_Available data_.
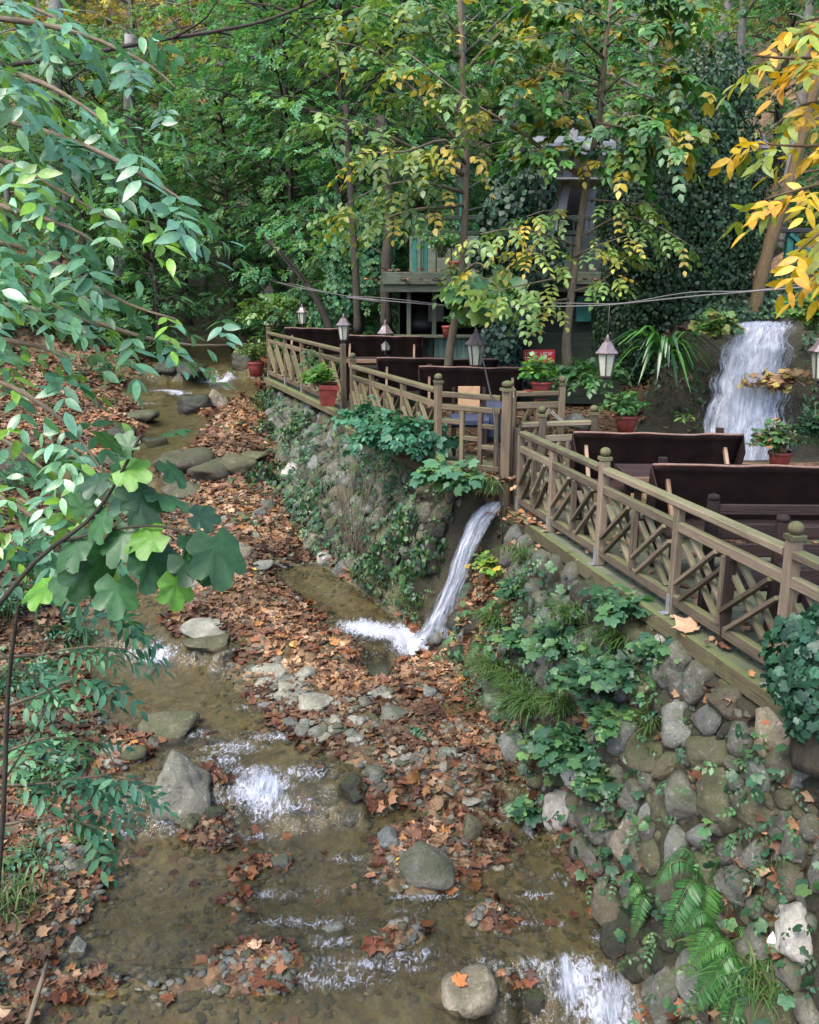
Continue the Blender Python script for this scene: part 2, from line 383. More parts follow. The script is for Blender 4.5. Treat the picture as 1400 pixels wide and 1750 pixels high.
gx = np.concatenate([np.arange(-70, -9, 1.2), np.arange(-9, -4.2, .12), np.arange(-4.2, 3.2, .042), np.arange(3.2, 8, .15), np.arange(8, 70, 1.3)])
gy = np.concatenate([np.arange(-6, 2.6, .8), np.arange(2.6, 12, .042), np.arange(12, 24, .1), np.arange(24, 40, .4), np.arange(40, 96, 1.4)])
GX, GY = np.meshgrid(gx, gy); GZ, GD, GL, GS, GT = terr(GX, GY)
def gridfaces(nx, ny):
    i = np.arange(nx * ny).reshape(ny, nx); return np.stack([i[:-1, :-1], i[:-1, 1:], i[1:, 1:], i[1:, :-1]], -1).reshape(-1, 4)
m = N('forest_ground'); w = m.n('NewGeometry').outputs['Position']; dry = m.attr('dry', 'Fac')
bed = m.ramp(m.noise(w, 7, 8, .7, .4), (.3, (.046, .040, .022)), (.5, (.118, .103, .060)), (.7, (.20, .178, .115)))
vo = m.n('TexVoronoi', dict(Vector=w, Scale=26.)); cob = m.mix(.35, bed, m.mix(.6, bed, vo.outputs['Color'], 'MULTIPLY'))
vl = m.n('TexVoronoi', dict(Vector=w, Scale=9.)); vl2 = m.n('TexVoronoi', dict(Vector=w, Scale=17.))
lit = m.ramp(m.n('SeparateColor', {0: vl.outputs['Color']}).outputs[0], (0., (.035, .022, .014)), (.35, (.085, .048, .026)), (.65, (.17, .095, .05)), (.9, (.24, .155, .09)))
lit2 = m.ramp(m.n('SeparateColor', {0: vl2.outputs['Color']}).outputs[1], (0., (.03, .02, .013)), (.5, (.11, .06, .032)), (.9, (.22, .13, .07)))
lit = m.mix(.5, lit, lit2); lit = m.mix(m.ramp(m.noise(w, .8, 4), (.45, 0.), (.65, .6)), lit, (.03, .05, .018))
col = m.mix(m.ramp(dry, (.45, 0.), (.55, 1.)), cob, lit)
wallc = m.ramp(m.noise(w, 5, 7, .7), (.3, (.012, .011, .007)), (.55, (.034, .030, .018)), (.75, (.035, .045, .014)))
col = m.mix(m.attr('wall', 'Fac'), col, wallc)
h = m.math('ADD', m.noise(w, 14, 7, .7), m.math('MULTIPLY', vo.outputs['Distance'], -.4))
M['ground'] = m.end(m.pbr(col, .85, m.bump(h, .9, .03), .3))
wall_at = np.where((GX > xf(GY)) & (GX < xt(GY) + .1), 1., 0.)
RF = (GX > 2.6) & (GY > 10.6) & (GY < 12.4); wall_at = np.where(RF, 1., wall_at)
V = np.stack([GX, GY, GZ], -1).reshape(-1, 3)
link('ground', npmesh('ground', V, gridfaces(len(gx), len(gy)), M['ground'], smooth=True, attrs=dict(dry=(.5 + GD * 4).clip(0, 1).ravel(), wall=wall_at.ravel())))
tag(bpy.data.objects['ground'], kind='structure')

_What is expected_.
Quote the data above in full and without alteration; skip the pictures.

_Result_.
Continue the Blender Python script for this scene: part 2, from line 383. More parts follow. The script is for Blender 4.5. Treat the picture as 1400 pixels wide and 1750 pixels high.
gx = np.concatenate([np.arange(-70, -9, 1.2), np.arange(-9, -4.2, .12), np.arange(-4.2, 3.2, .042), np.arange(3.2, 8, .15), np.arange(8, 70, 1.3)])
gy = np.concatenate([np.arange(-6, 2.6, .8), np.arange(2.6, 12, .042), np.arange(12, 24, .1), np.arange(24, 40, .4), np.arange(40, 96, 1.4)])
GX, GY = np.meshgrid(gx, gy); GZ, GD, GL, GS, GT = terr(GX, GY)
def gridfaces(nx, ny):
    i = np.arange(nx * ny).reshape(ny, nx); return np.stack([i[:-1, :-1], i[:-1, 1:], i[1:, 1:], i[1:, :-1]], -1).reshape(-1, 4)
m = N('forest_ground'); w = m.n('NewGeometry').outputs['Position']; dry = m.attr('dry', 'Fac')
bed = m.ramp(m.noise(w, 7, 8, .7, .4), (.3, (.046, .040, .022)), (.5, (.118, .103, .060)), (.7, (.20, .178, .115)))
vo = m.n('TexVoronoi', dict(Vector=w, Scale=26.)); cob = m.mix(.35, bed, m.mix(.6, bed, vo.outputs['Color'], 'MULTIPLY'))
vl = m.n('TexVoronoi', dict(Vector=w, Scale=9.)); vl2 = m.n('TexVoronoi', dict(Vector=w, Scale=17.))
lit = m.ramp(m.n('SeparateColor', {0: vl.outputs['Color']}).outputs[0], (0., (.035, .022, .014)), (.35, (.085, .048, .026)), (.65, (.17, .095, .05)), (.9, (.24, .155, .09)))
lit2 = m.ramp(m.n('SeparateColor', {0: vl2.outputs['Color']}).outputs[1], (0., (.03, .02, .013)), (.5, (.11, .06, .032)), (.9, (.22, .13, .07)))
lit = m.mix(.5, lit, lit2); lit = m.mix(m.ramp(m.noise(w, .8, 4), (.45, 0.), (.65, .6)), lit, (.03, .05, .018))
col = m.mix(m.ramp(dry, (.45, 0.), (.55, 1.)), cob, lit)
wallc = m.ramp(m.noise(w, 5, 7, .7), (.3, (.012, .011, .007)), (.55, (.034, .030, .018)), (.75, (.035, .045, .014)))
col = m.mix(m.attr('wall', 'Fac'), col, wallc)
h = m.math('ADD', m.noise(w, 14, 7, .7), m.math('MULTIPLY', vo.outputs['Distance'], -.4))
M['ground'] = m.end(m.pbr(col, .85, m.bump(h, .9, .03), .3))
wall_at = np.where((GX > xf(GY)) & (GX < xt(GY) + .1), 1., 0.)
RF = (GX > 2.6) & (GY > 10.6) & (GY < 12.4); wall_at = np.where(RF, 1., wall_at)
V = np.stack([GX, GY, GZ], -1).reshape(-1, 3)
link('ground', npmesh('ground', V, gridfaces(len(gx), len(gy)), M['ground'], smooth=True, attrs=dict(dry=(.5 + GD * 4).clip(0, 1).ravel(), wall=wall_at.ravel())))
tag(bpy.data.objects['ground'], kind='structure')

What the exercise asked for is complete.